Efsane

Aykut Kocaman

Efsane yoktur, ona inananlar vardır; diye yazsam, çok mu kırıcı olurum!

Türkiye futbol tarihinin, belki de, en insani demecini vermiş futbolcu, şampiyon takımdan uzaklaştırılınca kimsenin sesi çıkmadı ve ses çıkaranların da çarkın gücüne gücü yetmedi ya, işte orda kırıldık. Şimdi bakıp futbol sahalarına, bunca saçmalığın nereden türediğini düşünüyoruz. Yanıtı basit aslında: Hepimizden. Futbolu seven sevmeyen herkesin tuzu var bu çorbada.
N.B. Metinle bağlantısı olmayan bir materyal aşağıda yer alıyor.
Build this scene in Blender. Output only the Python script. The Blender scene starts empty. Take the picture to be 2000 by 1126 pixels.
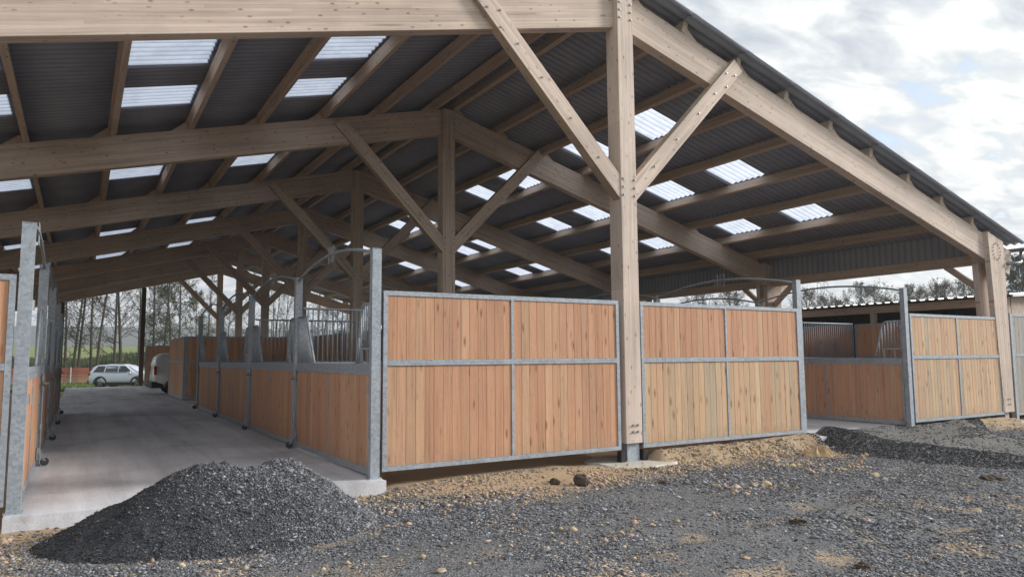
import bpy, math, random
import numpy as np
from mathutils import Matrix, Vector
random.seed(7); rng = np.random.default_rng(7)
S = bpy.context.scene
COL = S.collection
R = math.radians

# ------------------------------------------------------------------ camera, sky, sun, exposure
cam = bpy.data.cameras.new('camera'); camo = bpy.data.objects.new('camera', cam); COL.objects.link(camo)
_y, _p, _r = R(30.9885), R(5.4899), R(-0.4323)
_f = Vector((math.sin(_y) * math.cos(_p), math.cos(_y) * math.cos(_p), math.sin(_p))); _rt = Vector((math.cos(_y), -math.sin(_y), 0)); _up = _rt.cross(_f)
CR = _rt * math.cos(_r) + _up * math.sin(_r); CU = -_rt * math.sin(_r) + _up * math.cos(_r)
camo.matrix_world = Matrix(((CR.x, CU.x, -_f.x, 0), (CR.y, CU.y, -_f.y, 0), (CR.z, CU.z, -_f.z, 1.4793), (0, 0, 0, 1)))
cam.sensor_width = 36; cam.lens = 25.2685; cam.clip_start = 0.05; cam.clip_end = 4000
S.camera = camo
SUN_AZ, SUN_EL = R(112), R(24)          # azimuth clockwise from +Y
W = bpy.data.worlds.new('World'); S.world = W; W.use_nodes = True
nt = W.node_tree; nt.nodes.clear()
def N(t, typ, loc=None, **kw):
    n = t.nodes.new(typ)
    for k, v in kw.items():
        if k.startswith('_'): setattr(n, k[1:], v)
        else: n.inputs[k.replace('__', ' ')].default_value = v
    return n
def ramp(t, stops, fac=None, interp='LINEAR'):
    r = t.nodes.new('ShaderNodeValToRGB'); r.color_ramp.interpolation = interp
    e = r.color_ramp.elements
    while len(e) < len(stops): e.new(0.5)
    for i, (p, c) in enumerate(stops):
        e[i].position = p
        e[i].color = (c, c, c, 1) if not hasattr(c, '__len__') else (*c, 1)
    if fac is not None: t.links.new(fac, r.inputs['Fac'])
    return r
def mth(t, op, a, b=None, c=None, clamp=False):
    m = t.nodes.new('ShaderNodeMath'); m.operation = op; m.use_clamp = clamp
    for i, v in enumerate((a, b, c)):
        if v is None: continue
        if isinstance(v, (int, float)): m.inputs[i].default_value = v
        else: t.links.new(v, m.inputs[i])
    return m.outputs[0]
def mixc(t, fac, a, b, mode='MIX'):
    m = t.nodes.new('ShaderNodeMix'); m.data_type = 'RGBA'; m.blend_type = mode
    for k, v in (('Factor', fac), ('A', a), ('B', b)):
        s = [q for q in m.inputs if q.name == k and (q.type == ('VALUE' if k == 'Factor' else 'RGBA'))][0]
        if isinstance(v, (int, float)): s.default_value = v
        elif hasattr(v, '__len__'): s.default_value = (*v, 1)
        else: t.links.new(v, s)
    return [o for o in m.outputs if o.type == 'RGBA'][0]
L = nt.links.new
sky = N(nt, 'ShaderNodeTexSky', _sky_type='NISHITA', _sun_disc=False, _sun_elevation=SUN_EL, _sun_rotation=SUN_AZ, _air_density=1.0, _dust_density=1.5)
tc = N(nt, 'ShaderNodeTexCoord')
sep = N(nt, 'ShaderNodeSeparateXYZ'); L(tc.outputs['Generated'], sep.inputs[0])
zz = mth(nt, 'ADD', mth(nt, 'MAXIMUM', sep.outputs[2], 0.0), 0.16)
cu = mth(nt, 'DIVIDE', sep.outputs[0], zz); cv = mth(nt, 'DIVIDE', sep.outputs[1], zz)
cb = N(nt, 'ShaderNodeCombineXYZ'); L(cu, cb.inputs[0]); L(cv, cb.inputs[1])
mp = N(nt, 'ShaderNodeMapping'); mp.inputs['Rotation'].default_value = (0, 0, R(-28)); mp.inputs['Scale'].default_value = (1.5, 2.7, 1); mp.inputs['Location'].default_value = (3.1, 1.7, 0)
L(cb.outputs[0], mp.inputs[0])
n1 = N(nt, 'ShaderNodeTexNoise', Scale=3.1, Detail=7.0, Roughness=0.55, Distortion=0.35); L(mp.outputs[0], n1.inputs['Vector'])
n2 = N(nt, 'ShaderNodeTexNoise', Scale=0.8, Detail=2.0, Roughness=0.5); L(cb.outputs[0], n2.inputs['Vector'])
cmask = ramp(nt, [(0.345, 0.0), (0.43, 1.0)], mth(nt, 'ADD', mth(nt, 'MULTIPLY', n1.outputs[0], 0.52), mth(nt, 'MULTIPLY', n2.outputs[0], 0.48)))
cshade = ramp(nt, [(0.34, (0.48, 0.53, 0.61)), (0.47, (0.64, 0.685, 0.735)), (0.56, (0.82, 0.845, 0.87)), (0.66, (0.96, 0.97, 0.985))], n1.outputs[0])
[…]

Yaşanan ortak bir hayat varsa çünkü, bu hepimizin yazdığı bir hikayedir.

Fenerbahçeli Aykut Kocaman, ‘95-96 sezonunda oynan Trabzonspor-Fenerbahçe maçı sonrasında, Fenerbahçe’nin ikinci gölünü atmış ve 2-1 galip gelmiş takımın, evvela insan sonra hücum oyuncusu olarak, “Şu anda yenildikleri için Trabzonsporlular aşağılanacak. Ama biliyoruz ki onların yerinde biz de olabilirdik. Kazandığımız için çok sevinçliyim, onlar adına da üzülüyorum” deyince, bu “kocaman” açıklamasından ötürü, sezon sonunda, dönemin Fenerbahçe Klüp başkanı Ali Şen tarafından İstanbulspor’a sürgüne gönderilmişti. Ali Şen’in “sirkatini” açıklayan demeçlerine televizyon ekranlarında ya da gazete sütunlarında şahit olmuşsunuzdur. O, bundan bir övünç duyuyor, biz ise “diktatöryasını” vurgulayan sözlerinden garip ve iç gıdıklayan bir zevk alıyorduk. Bu, güce tapınmamızın sessiz ve samimi itirafıydı.

Gün döndü, geldi 2010 yılına… Bu sefer Fenerbahçe-Trabzonspor maçına kilitlendi şifre. Hak yerini buldu diyenlere şiddetle itiraz ediyorum. Hak yerini bulacaktıysa bunun faturasını Aykut Kocaman’a (Fenerbahçe’nin sportif direktörü) kesmemeliydi. O Aykut ki şampiyon olduğunda bile diyet ödemek zorunda kalmıştı. Neyse, hayatın hak-hukukla pek bir mesaisi yok zaten. O, yine, biz insanların bir uydurması.

Büyük bir şaşkınlık ve korkuyla “inanma”nın gerçeği değiştirebilmeye bu kadar yakın durduğunu gördüm. “Ol, dedi, oldu” denen şey meğer buymuş. Fenerbahçe stadında 50-52 bin insan aynı rüyayı mı gördü? O kadar insan, ki hemen hemen hepsinde, her an dünyanın herhangi bir yerine bağlanabilecek cep telefonları mevcutken, aynı hatayı mı işledi. Ne mümkün! Bütün günahı o anonsu yapana yüklediler. Yine ve hiç acımadan haksızlık işlendi. O anons, o anda, oradaki herkesin duymak istediği anons değil miydi? O anons, o anda, oradaki herkesin yapmak istediği anons değil miydi? O ruh hali, o gerçeği değiştirme (veya gerçeğe gözünü kapatma) isteği  oradaki herkesin yeşil sahaya yansıyan niyeti değil miydi? Yine de ürkütücü bir sahneydi. Monitör başında canlı yayını yorumlayan ve diğer maçtan haberdar olan yorumcunun bile gördüğünden şüpheye düştüğü bir an. O kalabalığa biraz daha zaman verilse, önce İstanbul’u, sonra da koca bir ülkeyi bir başka gerçeğe inandıracaktı. Gördüm. Ürktüm.

Şampiyonluğa gelince. Tartışması yok, Bursa hak etti; hem siyaseten hem de sportif olarak. İstanbul’un İstanbul’a yar olmayacağını bilmeyenler; Tekfur Diyarı’ndan, Şehri Orhan Gazi’den boşu boşuna bir muştu beklediler. O muştu gelmedi. Memleketin her türlü yolunun Diyarbakır’dan geçtiğini bilebilenler için durum hiç de sürpriz değildi. Esas sürpriz yine de Amed burçlarında dalgalanıyordu. Diğer kefesinde Bursa, tartanı Ankara olan bir terazide tartılırsan hafif kalırsın. Ve daha da kötüsü, memlekette, bu teraziyi dengeye getirecek bir abra da bulunmuyor…

Başa dönüyorum ve (muhtemel) kırıcılığıma devam ediyorum. Efsane yoktur, ona inananlar vardır.